TASK DETAILS :: Go through the listing below and list every line with "script".

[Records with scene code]
---*---

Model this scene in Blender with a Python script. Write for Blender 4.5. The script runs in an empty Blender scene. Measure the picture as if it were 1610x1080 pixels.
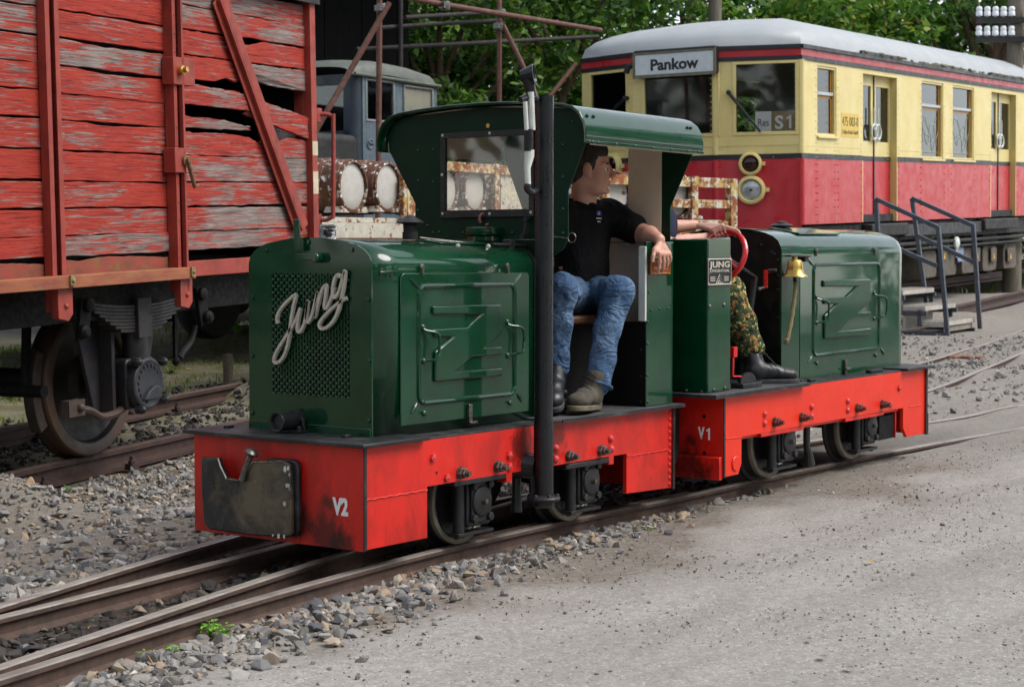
import bpy, bmesh, math, random
import numpy as np
from mathutils import Vector, Matrix, noise as mnoise

random.seed(11)
RNG = np.random.default_rng(5)
scene = bpy.context.scene
COL = scene.collection
R_ = math.radians

# ------------------------------------------------------------------ camera
CAM_YAW, CAM_PITCH, CAM_ROLL = R_(36.15774), R_(-2.79165), R_(0.10292)
CAM_POS = np.array([-4.83676, -4.20620, 1.155])
FPX = 2778.668                       # focal length in pixels of a 1610 wide picture
def _axes():
    fw = np.array([math.cos(CAM_YAW)*math.cos(CAM_PITCH), math.sin(CAM_YAW)*math.cos(CAM_PITCH), math.sin(CAM_PITCH)])
    rt = np.array([math.sin(CAM_YAW), -math.cos(CAM_YAW), 0.0]); up = np.cross(rt, fw)
    c, s = math.cos(CAM_ROLL), math.sin(CAM_ROLL)
    return rt*c + up*s, -rt*s + up*c, fw
C_R, C_U, C_F = _axes()
cam_data = bpy.data.cameras.new('camera'); cam = bpy.data.objects.new('camera', cam_data); COL.objects.link(cam)
cam_data.sensor_width = 36.0; cam_data.lens = FPX/1610*36.0
cam_data.clip_start = 0.1; cam_data.clip_end = 2000
mw = Matrix.Identity(4)
for i in range(3):
    mw[i][0] = C_R[i]; mw[i][1] = C_U[i]; mw[i][2] = -C_F[i]; mw[i][3] = CAM_POS[i]
cam.matrix_world = mw
cam_data.dof.use_dof = True
cam_data.dof.focus_distance = 7.6
cam_data.dof.aperture_fstop = 9.0
scene.camera = cam

# ------------------------------------------------------------------ light
SUN_AZ, SUN_EL = R_(-62), R_(52)           # measured from +x towards +y
sdir = Vector((math.cos(SUN_AZ)*math.cos(SUN_EL), math.sin(SUN_AZ)*math.cos(SUN_EL), math.sin(SUN_EL)))
world = bpy.data.worlds.new('World'); scene.world = world; world.use_nodes = True
wn = world.node_tree; wn.nodes.clear()
sky = wn.nodes.new('ShaderNodeTexSky'); sky.sky_type = 'NISHITA'; sky.sun_disc = False
sky.sun_elevation = SUN_EL; sky.sun_rotation = math.atan2(sdir.x, sdir.y)
sky.air_density = 1.0; sky.dust_density = 1.0; sky.ozone_density = 1.0
hs = wn.nodes.new('ShaderNodeHueSaturation'); hs.inputs['Saturation'].default_value = 0.35
bg = wn.nodes.new('ShaderNodeBackground'); bg.inputs['Strength'].default_value = 0.125
wo = wn.nodes.new('ShaderNodeOutputWorld')
wn.links.new(sky.outputs['Color'], hs.inputs['Color']); wn.links.new(hs.outputs['Color'], bg.inputs['Color'])
wn.links.new(bg.outputs['Background'], wo.inputs['Surface'])
sun_data = bpy.data.lights.new('sun', 'SUN'); sun = bpy.data.objects.new('sun', sun_data); COL.objects.link(sun)
sun_data.energy = 1.5; sun_data.angle = R_(35); sun_data.color = (1.0, 0.96, 0.90)
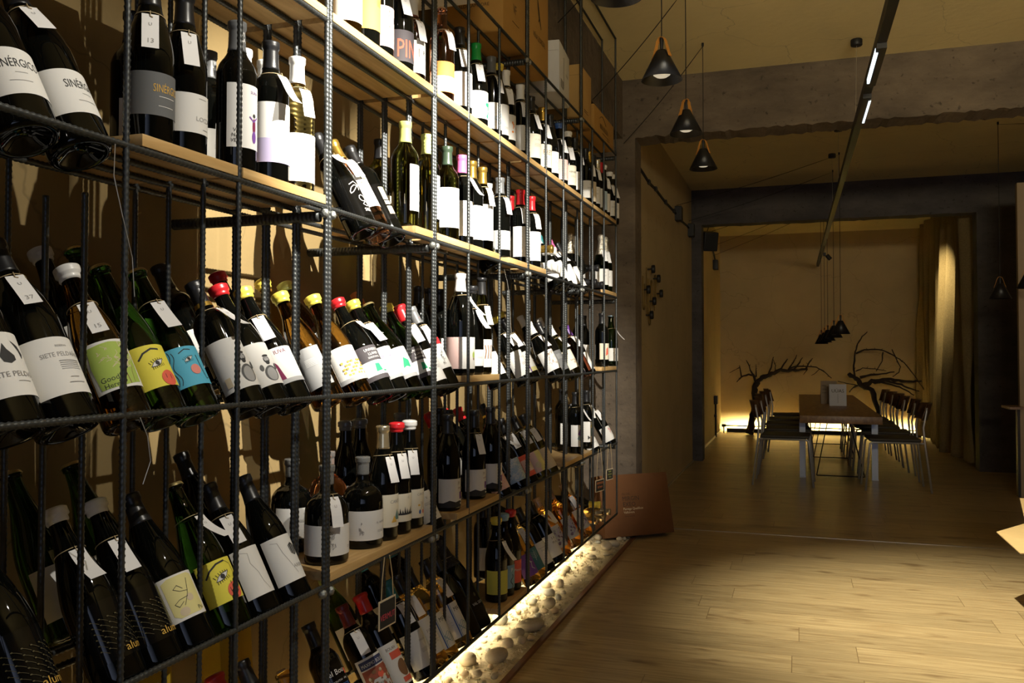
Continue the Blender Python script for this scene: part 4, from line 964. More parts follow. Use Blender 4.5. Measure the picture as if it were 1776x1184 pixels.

---*---

FULL RESPONSE ::
Model this scene in Blender with a Python script. Write for Blender 4.5. The script runs in an empty Blender scene. Measure the picture as if it were 1610x1080 pixels.
Continue the Blender Python script for this scene: part 4, from line 964. More parts follow. Use Blender 4.5. Measure the picture as if it were 1776x1184 pixels.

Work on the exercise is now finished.